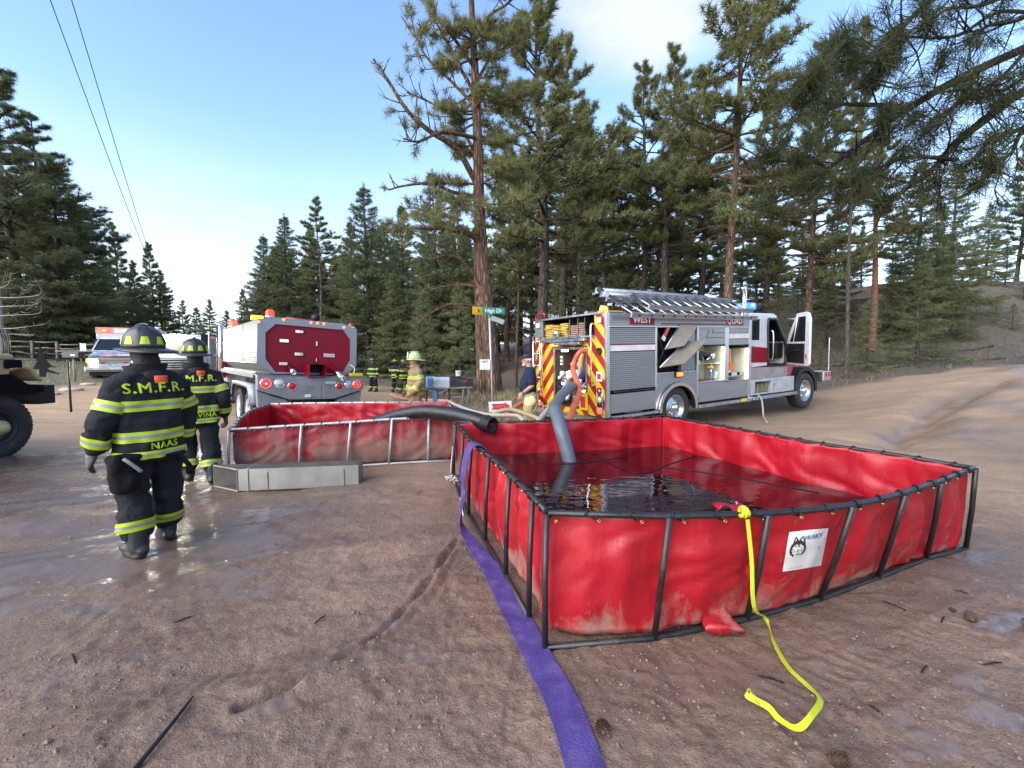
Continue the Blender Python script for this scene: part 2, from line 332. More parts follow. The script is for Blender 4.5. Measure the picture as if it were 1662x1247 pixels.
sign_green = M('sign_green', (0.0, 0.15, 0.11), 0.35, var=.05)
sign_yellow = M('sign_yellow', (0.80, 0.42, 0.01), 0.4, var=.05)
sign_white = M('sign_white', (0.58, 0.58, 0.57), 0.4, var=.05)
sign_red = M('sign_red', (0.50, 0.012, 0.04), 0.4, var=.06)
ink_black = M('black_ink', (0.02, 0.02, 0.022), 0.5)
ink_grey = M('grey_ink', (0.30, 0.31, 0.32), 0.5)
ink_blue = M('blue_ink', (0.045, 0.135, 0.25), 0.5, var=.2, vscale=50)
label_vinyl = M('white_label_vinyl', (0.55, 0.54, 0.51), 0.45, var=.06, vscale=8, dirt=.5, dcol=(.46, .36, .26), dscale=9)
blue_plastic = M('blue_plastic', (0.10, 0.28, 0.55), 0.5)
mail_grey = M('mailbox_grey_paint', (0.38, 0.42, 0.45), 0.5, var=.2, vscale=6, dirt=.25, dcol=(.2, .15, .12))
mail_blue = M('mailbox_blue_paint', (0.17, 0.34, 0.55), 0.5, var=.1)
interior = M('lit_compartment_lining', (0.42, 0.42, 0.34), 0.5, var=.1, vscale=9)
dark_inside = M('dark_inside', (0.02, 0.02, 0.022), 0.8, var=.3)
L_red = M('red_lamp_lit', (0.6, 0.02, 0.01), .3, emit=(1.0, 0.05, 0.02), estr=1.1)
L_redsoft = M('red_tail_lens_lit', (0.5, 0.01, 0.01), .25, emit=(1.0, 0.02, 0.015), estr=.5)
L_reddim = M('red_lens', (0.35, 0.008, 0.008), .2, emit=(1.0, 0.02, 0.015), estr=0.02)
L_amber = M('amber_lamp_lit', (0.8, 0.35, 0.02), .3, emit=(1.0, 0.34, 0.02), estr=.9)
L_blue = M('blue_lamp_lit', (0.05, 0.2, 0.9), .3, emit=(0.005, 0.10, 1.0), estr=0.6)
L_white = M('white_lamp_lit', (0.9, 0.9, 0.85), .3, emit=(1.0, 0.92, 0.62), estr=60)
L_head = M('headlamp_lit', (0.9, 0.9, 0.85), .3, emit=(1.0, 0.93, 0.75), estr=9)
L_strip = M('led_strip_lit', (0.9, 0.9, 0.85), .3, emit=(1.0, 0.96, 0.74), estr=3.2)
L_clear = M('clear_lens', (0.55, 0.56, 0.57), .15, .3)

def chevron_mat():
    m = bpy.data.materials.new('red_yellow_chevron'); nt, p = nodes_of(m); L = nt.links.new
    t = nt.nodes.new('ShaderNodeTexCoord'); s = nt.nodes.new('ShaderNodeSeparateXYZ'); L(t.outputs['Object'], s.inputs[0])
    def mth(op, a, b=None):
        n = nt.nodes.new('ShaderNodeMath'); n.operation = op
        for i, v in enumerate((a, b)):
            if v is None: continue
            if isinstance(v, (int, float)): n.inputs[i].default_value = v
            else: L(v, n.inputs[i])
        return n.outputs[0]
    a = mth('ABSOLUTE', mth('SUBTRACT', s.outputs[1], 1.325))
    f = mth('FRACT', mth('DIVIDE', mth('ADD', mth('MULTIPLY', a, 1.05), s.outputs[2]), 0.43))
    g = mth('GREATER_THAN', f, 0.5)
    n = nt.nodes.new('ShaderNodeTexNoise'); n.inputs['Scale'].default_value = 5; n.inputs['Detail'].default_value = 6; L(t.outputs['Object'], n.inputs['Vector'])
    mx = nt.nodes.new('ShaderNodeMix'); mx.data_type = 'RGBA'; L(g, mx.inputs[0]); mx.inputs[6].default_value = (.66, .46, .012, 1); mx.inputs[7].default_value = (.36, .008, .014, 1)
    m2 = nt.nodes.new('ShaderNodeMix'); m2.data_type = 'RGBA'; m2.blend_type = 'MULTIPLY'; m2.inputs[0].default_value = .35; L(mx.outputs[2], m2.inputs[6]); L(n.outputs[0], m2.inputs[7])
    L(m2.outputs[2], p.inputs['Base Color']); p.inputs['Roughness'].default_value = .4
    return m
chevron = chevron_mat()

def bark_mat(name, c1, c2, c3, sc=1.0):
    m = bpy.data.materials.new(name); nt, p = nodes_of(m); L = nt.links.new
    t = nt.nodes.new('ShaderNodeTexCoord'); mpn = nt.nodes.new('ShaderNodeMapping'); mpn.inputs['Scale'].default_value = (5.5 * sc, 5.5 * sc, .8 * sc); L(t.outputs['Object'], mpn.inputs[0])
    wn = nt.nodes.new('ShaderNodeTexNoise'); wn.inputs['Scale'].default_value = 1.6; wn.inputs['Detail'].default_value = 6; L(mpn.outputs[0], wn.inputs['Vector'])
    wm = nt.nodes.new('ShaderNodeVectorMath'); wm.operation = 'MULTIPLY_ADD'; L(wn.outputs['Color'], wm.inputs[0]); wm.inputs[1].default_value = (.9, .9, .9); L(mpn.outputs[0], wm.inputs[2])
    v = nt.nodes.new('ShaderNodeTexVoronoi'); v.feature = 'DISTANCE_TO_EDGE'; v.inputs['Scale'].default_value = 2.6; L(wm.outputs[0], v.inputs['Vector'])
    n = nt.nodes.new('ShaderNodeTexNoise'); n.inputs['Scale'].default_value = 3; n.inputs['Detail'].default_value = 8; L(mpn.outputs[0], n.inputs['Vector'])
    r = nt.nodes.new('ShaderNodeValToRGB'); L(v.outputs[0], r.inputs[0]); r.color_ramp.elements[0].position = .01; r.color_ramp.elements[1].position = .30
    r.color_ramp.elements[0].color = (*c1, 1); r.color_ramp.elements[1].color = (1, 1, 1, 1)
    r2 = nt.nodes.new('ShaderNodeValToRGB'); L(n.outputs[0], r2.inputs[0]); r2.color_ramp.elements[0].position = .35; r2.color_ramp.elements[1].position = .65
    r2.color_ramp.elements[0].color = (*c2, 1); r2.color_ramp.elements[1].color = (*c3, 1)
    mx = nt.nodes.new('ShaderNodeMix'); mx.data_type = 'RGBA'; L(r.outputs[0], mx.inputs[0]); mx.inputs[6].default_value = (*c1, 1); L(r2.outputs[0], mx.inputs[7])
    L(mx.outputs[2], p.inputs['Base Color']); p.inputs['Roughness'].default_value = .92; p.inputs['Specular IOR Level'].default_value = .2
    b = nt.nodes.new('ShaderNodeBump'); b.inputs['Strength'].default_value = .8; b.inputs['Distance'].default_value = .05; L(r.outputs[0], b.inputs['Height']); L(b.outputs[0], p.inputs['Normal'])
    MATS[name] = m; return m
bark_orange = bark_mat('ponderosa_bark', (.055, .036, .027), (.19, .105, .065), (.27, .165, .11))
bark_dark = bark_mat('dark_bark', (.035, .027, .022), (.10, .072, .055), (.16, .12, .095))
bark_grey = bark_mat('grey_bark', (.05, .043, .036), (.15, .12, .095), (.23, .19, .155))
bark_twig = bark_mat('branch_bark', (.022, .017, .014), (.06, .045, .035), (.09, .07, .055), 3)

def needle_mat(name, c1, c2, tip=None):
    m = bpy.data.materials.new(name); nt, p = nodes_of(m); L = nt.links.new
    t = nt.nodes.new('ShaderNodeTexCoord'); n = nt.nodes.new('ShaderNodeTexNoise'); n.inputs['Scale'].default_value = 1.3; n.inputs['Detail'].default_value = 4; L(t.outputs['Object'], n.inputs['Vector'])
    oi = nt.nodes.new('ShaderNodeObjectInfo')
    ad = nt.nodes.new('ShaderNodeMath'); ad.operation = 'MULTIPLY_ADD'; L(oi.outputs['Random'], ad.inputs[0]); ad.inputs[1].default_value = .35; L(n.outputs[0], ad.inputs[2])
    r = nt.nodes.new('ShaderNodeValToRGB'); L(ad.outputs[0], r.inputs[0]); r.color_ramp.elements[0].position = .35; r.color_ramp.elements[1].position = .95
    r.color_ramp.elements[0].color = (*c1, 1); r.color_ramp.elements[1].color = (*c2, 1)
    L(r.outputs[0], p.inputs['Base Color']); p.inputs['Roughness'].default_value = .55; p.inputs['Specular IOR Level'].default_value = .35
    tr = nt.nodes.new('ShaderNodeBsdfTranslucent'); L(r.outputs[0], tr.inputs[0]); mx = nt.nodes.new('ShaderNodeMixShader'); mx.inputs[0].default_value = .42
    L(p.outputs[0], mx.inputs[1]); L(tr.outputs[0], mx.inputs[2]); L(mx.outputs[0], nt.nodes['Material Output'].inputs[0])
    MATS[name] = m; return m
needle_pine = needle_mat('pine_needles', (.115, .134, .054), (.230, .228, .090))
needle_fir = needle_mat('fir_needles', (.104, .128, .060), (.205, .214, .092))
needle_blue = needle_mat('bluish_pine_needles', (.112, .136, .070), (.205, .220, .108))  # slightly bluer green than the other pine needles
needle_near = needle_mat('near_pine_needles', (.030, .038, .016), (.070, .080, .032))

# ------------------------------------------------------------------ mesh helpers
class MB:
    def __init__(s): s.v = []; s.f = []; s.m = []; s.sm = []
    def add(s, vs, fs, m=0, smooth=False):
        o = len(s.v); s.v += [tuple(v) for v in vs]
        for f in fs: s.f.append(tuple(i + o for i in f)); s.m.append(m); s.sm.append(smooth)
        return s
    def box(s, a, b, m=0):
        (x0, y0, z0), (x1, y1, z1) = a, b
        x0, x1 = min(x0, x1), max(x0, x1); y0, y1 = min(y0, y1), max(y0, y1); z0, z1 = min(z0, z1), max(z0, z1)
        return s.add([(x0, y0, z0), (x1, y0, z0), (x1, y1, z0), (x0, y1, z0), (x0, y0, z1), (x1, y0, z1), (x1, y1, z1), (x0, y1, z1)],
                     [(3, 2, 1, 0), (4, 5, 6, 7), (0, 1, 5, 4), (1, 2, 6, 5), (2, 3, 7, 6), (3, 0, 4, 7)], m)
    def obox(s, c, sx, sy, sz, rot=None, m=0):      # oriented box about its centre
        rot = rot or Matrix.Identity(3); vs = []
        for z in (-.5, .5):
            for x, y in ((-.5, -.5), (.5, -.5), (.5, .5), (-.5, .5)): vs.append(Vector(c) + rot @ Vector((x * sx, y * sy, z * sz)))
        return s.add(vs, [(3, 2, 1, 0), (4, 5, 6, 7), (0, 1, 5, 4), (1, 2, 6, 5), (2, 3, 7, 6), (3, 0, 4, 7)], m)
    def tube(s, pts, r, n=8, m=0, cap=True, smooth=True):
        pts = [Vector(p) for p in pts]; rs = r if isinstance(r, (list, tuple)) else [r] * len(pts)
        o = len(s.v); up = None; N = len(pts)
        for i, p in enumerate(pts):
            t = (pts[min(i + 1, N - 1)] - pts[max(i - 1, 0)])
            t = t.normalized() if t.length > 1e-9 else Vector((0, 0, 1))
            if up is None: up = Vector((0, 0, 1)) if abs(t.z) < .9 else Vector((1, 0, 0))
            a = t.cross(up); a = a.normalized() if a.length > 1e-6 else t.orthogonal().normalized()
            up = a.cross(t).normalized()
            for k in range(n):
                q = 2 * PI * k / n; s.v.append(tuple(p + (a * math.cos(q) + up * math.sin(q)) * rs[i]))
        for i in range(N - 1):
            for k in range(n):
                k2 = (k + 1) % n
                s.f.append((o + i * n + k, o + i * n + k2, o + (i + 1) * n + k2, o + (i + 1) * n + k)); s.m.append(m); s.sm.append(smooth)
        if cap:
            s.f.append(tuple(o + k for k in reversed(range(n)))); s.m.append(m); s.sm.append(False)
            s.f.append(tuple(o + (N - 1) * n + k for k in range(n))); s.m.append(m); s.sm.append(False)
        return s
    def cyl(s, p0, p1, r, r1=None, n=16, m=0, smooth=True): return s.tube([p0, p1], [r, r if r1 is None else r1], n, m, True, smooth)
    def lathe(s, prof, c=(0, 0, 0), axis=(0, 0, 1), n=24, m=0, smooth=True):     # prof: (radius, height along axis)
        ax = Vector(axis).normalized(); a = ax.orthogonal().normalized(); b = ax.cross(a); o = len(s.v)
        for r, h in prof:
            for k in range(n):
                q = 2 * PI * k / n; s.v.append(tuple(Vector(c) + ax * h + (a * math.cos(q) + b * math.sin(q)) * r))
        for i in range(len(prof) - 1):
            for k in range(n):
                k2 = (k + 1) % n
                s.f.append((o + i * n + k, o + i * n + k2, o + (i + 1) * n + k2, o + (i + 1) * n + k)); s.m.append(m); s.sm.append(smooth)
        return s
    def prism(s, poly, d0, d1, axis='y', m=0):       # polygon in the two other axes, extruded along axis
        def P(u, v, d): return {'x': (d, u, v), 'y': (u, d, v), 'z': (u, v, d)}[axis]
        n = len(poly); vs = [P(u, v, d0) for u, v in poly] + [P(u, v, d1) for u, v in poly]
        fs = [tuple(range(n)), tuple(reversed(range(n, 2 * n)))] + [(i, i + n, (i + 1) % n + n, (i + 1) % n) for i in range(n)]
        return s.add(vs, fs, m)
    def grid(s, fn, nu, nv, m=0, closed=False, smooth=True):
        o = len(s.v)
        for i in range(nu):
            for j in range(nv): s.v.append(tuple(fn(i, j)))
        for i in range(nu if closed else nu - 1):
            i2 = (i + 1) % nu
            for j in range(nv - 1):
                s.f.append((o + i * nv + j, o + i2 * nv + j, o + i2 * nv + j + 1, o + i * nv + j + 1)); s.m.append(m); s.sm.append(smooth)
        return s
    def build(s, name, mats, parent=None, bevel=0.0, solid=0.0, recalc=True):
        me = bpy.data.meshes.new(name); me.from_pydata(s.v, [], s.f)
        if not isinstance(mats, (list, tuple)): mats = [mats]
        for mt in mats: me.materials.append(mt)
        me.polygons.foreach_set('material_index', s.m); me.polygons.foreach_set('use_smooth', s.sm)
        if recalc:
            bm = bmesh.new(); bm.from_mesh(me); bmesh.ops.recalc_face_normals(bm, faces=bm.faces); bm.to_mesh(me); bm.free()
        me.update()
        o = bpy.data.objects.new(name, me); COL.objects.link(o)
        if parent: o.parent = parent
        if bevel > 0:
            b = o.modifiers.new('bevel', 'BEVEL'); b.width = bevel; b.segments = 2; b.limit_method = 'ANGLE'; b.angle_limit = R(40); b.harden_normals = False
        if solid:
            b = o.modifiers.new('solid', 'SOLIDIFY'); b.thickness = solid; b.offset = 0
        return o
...
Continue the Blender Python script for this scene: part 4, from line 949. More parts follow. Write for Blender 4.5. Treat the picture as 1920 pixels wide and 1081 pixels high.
* * *
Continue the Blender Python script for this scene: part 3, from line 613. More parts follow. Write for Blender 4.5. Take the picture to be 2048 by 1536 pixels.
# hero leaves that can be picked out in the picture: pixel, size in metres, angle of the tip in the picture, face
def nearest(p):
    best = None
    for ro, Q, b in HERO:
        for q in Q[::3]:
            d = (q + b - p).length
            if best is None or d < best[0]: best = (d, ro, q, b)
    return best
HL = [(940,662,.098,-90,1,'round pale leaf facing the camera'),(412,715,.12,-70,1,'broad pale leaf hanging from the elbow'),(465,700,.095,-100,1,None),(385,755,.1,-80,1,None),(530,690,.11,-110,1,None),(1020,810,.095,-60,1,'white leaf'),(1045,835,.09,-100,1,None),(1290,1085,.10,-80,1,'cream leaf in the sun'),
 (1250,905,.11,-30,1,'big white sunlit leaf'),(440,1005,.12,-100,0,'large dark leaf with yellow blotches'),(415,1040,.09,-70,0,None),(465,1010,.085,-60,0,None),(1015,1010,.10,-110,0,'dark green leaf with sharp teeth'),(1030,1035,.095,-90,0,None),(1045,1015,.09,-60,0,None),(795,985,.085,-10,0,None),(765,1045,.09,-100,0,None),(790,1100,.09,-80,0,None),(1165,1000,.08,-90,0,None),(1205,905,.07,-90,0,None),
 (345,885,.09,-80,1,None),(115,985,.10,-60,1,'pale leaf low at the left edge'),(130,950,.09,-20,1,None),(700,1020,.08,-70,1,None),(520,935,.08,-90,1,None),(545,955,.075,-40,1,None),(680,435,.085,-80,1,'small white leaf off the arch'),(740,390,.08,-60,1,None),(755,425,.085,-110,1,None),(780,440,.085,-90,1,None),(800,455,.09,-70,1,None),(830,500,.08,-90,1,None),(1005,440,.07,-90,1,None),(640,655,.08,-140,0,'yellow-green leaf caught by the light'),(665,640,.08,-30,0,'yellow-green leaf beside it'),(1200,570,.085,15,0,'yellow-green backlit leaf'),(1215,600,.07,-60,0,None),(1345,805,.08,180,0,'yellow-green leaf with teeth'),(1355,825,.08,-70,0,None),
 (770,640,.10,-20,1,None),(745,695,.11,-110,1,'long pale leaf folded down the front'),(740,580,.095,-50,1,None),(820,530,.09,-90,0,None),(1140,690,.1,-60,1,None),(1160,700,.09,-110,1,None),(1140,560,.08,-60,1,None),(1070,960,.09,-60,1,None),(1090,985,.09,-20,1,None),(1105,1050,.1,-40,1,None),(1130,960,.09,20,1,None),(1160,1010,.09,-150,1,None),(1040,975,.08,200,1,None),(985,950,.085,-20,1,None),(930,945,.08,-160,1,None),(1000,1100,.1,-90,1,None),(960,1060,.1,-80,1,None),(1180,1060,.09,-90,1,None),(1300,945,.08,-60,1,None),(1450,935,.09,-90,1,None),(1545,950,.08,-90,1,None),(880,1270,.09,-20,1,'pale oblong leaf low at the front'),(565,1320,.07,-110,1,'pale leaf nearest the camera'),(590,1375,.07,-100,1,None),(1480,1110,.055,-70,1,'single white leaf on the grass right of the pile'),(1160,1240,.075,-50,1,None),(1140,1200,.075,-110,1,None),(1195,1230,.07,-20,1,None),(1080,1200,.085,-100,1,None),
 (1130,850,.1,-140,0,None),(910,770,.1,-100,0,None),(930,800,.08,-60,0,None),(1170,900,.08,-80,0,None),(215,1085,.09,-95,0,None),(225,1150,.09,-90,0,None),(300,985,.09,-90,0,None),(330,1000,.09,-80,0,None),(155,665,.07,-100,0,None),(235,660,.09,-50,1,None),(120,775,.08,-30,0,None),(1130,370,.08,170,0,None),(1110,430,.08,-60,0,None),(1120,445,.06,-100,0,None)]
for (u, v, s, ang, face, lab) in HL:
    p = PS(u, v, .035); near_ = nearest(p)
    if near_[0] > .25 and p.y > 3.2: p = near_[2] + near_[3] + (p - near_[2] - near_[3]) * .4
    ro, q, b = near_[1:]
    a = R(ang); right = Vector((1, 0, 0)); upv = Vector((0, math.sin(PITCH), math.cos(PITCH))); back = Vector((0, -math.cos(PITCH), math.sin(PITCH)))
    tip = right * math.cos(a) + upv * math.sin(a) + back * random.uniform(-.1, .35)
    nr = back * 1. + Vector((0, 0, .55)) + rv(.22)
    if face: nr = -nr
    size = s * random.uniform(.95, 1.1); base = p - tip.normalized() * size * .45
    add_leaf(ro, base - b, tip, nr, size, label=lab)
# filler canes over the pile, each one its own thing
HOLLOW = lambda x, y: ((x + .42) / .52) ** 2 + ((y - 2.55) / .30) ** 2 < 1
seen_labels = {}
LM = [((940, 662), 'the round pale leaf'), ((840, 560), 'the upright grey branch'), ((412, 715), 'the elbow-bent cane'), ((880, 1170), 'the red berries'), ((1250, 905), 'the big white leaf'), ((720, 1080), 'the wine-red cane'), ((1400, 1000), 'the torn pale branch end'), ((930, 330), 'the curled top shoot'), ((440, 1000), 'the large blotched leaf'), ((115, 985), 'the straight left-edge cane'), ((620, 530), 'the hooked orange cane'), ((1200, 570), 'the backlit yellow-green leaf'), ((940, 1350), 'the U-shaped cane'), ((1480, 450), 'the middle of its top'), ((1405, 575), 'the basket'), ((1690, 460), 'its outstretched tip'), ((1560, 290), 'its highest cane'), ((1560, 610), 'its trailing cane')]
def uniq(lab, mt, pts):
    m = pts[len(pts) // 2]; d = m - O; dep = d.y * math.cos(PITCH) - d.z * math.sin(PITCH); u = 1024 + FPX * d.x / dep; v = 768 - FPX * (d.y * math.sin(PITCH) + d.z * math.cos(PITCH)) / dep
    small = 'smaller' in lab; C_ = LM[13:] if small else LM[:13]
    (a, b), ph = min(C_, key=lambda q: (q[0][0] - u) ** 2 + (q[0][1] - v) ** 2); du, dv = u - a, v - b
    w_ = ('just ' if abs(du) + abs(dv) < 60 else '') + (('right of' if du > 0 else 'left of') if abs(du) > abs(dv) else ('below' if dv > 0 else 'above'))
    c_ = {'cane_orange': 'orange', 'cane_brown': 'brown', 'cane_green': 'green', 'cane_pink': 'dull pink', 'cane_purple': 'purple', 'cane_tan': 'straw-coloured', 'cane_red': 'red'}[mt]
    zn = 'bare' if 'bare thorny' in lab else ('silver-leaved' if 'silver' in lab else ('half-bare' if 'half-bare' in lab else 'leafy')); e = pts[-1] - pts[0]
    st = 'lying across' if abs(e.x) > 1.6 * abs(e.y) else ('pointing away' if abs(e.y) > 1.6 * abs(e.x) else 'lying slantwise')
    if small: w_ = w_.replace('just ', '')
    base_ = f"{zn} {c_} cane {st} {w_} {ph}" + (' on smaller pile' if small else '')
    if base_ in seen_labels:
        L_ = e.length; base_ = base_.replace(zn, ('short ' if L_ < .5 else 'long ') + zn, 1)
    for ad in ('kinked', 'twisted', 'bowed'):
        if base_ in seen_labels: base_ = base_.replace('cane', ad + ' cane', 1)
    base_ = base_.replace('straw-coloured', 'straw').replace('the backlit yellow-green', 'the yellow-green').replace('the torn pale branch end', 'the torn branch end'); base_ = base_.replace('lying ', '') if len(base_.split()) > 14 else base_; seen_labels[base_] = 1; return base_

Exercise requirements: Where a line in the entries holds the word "Write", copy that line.

Solution to this task:
Continue the Blender Python script for this scene: part 4, from line 949. More parts follow. Write for Blender 4.5. Treat the picture as 1920 pixels wide and 1081 pixels high.
Continue the Blender Python script for this scene: part 3, from line 613. More parts follow. Write for Blender 4.5. Take the picture to be 2048 by 1536 pixels.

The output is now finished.